DATA EXTRACT:
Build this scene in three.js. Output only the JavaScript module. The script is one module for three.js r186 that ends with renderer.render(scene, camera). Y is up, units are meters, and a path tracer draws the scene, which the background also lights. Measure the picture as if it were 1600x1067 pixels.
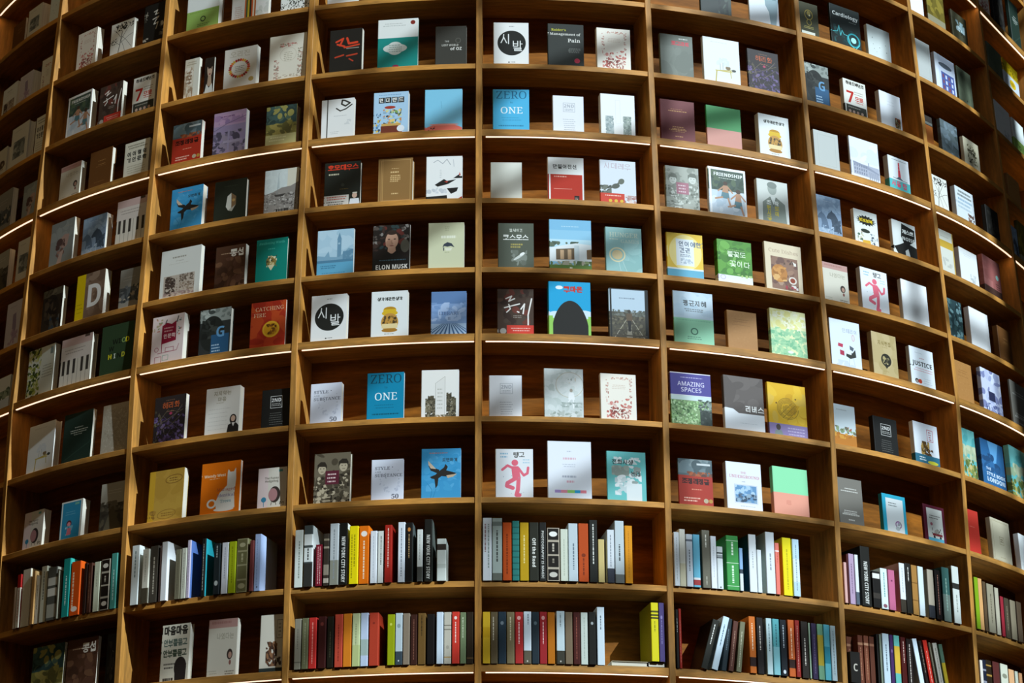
import * as THREE from 'three';
import { mergeGeometries } from 'three/addons/utils/BufferGeometryUtils.js';
import { RectAreaLightUniformsLib } from 'three/addons/lights/RectAreaLightUniformsLib.js';

// ---------- camera, sky, sun, exposure ----------
const scene = new THREE.Scene();
const EYE = 1.6, RAD = 2.84, DIST = 4.0995 * RAD;            // eye height, radius of the round bookcase at the middle light strip, distance to its axis
const camera = new THREE.PerspectiveCamera(2 * Math.atan(533.5 / 3799.03) * 180 / Math.PI, 1600 / 1067, 0.1, 200);
camera.position.set(0, EYE, DIST);
{ // pitch, yaw and roll as found from the shelf lines of the photograph
  const p = 0.355, y = 0.0084, r = 0.004;
  const fwd = new THREE.Vector3(Math.sin(y) * Math.cos(p), Math.sin(p), -Math.cos(y) * Math.cos(p));
  const right = new THREE.Vector3(Math.cos(y), 0, Math.sin(y)), up = new THREE.Vector3().crossVectors(right, fwd);
  camera.up.copy(up.multiplyScalar(Math.cos(r)).addScaledVector(right, Math.sin(r)));
  camera.lookAt(camera.position.clone().add(fwd));
}
scene.background = new THREE.Color().setRGB(0.8, 0.9, 1.0);
scene.backgroundIntensity = 0.38;
RectAreaLightUniformsLib.init();
const SUN_AZ = 46 * Math.PI / 180, SUN_EL = 39.5 * Math.PI / 180;
const sun = new THREE.DirectionalLight(new THREE.Color().setRGB(0.82, 0.96, 1.06), 5.6);
sun.position.set(Math.sin(SUN_AZ) * Math.cos(SUN_EL) * 20, 5.2 + Math.sin(SUN_EL) * 20, Math.cos(SUN_AZ) * Math.cos(SUN_EL) * 20);
sun.target.position.set(0, 5.2, 0);
sun.castShadow = true; sun.shadow.mapSize.set(4096, 4096); sun.shadow.radius = 1;
Object.assign(sun.shadow.camera, { left: -8, right: 8, top: 8, bottom: -8, near: 0.5, far: 45 });
scene.add(sun, sun.target);
const renderer = new THREE.WebGLRenderer({ antialias: true });
renderer.toneMapping = THREE.LinearToneMapping;
renderer.toneMappingExposure = 1.0;
renderer.shadowMap.enabled = true;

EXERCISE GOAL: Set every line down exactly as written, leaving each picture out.

FINAL RESULT:
Build this scene in three.js. Output only the JavaScript module. The script is one module for three.js r186 that ends with renderer.render(scene, camera). Y is up, units are meters, and a path tracer draws the scene, which the background also lights. Measure the picture as if it were 1600x1067 pixels.
import * as THREE from 'three';
import { mergeGeometries } from 'three/addons/utils/BufferGeometryUtils.js';
import { RectAreaLightUniformsLib } from 'three/addons/lights/RectAreaLightUniformsLib.js';

// ---------- camera, sky, sun, exposure ----------
const scene = new THREE.Scene();
const EYE = 1.6, RAD = 2.84, DIST = 4.0995 * RAD;            // eye height, radius of the round bookcase at the middle light strip, distance to its axis
const camera = new THREE.PerspectiveCamera(2 * Math.atan(533.5 / 3799.03) * 180 / Math.PI, 1600 / 1067, 0.1, 200);
camera.position.set(0, EYE, DIST);
{ // pitch, yaw and roll as found from the shelf lines of the photograph
  const p = 0.355, y = 0.0084, r = 0.004;
  const fwd = new THREE.Vector3(Math.sin(y) * Math.cos(p), Math.sin(p), -Math.cos(y) * Math.cos(p));
  const right = new THREE.Vector3(Math.cos(y), 0, Math.sin(y)), up = new THREE.Vector3().crossVectors(right, fwd);
  camera.up.copy(up.multiplyScalar(Math.cos(r)).addScaledVector(right, Math.sin(r)));
  camera.lookAt(camera.position.clone().add(fwd));
}
scene.background = new THREE.Color().setRGB(0.8, 0.9, 1.0);
scene.backgroundIntensity = 0.38;
RectAreaLightUniformsLib.init();
const SUN_AZ = 46 * Math.PI / 180, SUN_EL = 39.5 * Math.PI / 180;
const sun = new THREE.DirectionalLight(new THREE.Color().setRGB(0.82, 0.96, 1.06), 5.6);
sun.position.set(Math.sin(SUN_AZ) * Math.cos(SUN_EL) * 20, 5.2 + Math.sin(SUN_EL) * 20, Math.cos(SUN_AZ) * Math.cos(SUN_EL) * 20);
sun.target.position.set(0, 5.2, 0);
sun.castShadow = true; sun.shadow.mapSize.set(4096, 4096); sun.shadow.radius = 1;
Object.assign(sun.shadow.camera, { left: -8, right: 8, top: 8, bottom: -8, near: 0.5, far: 45 });
scene.add(sun, sun.target);
const renderer = new THREE.WebGLRenderer({ antialias: true });
renderer.toneMapping = THREE.LinearToneMapping;
renderer.toneMappingExposure = 1.0;
renderer.shadowMap.enabled = true;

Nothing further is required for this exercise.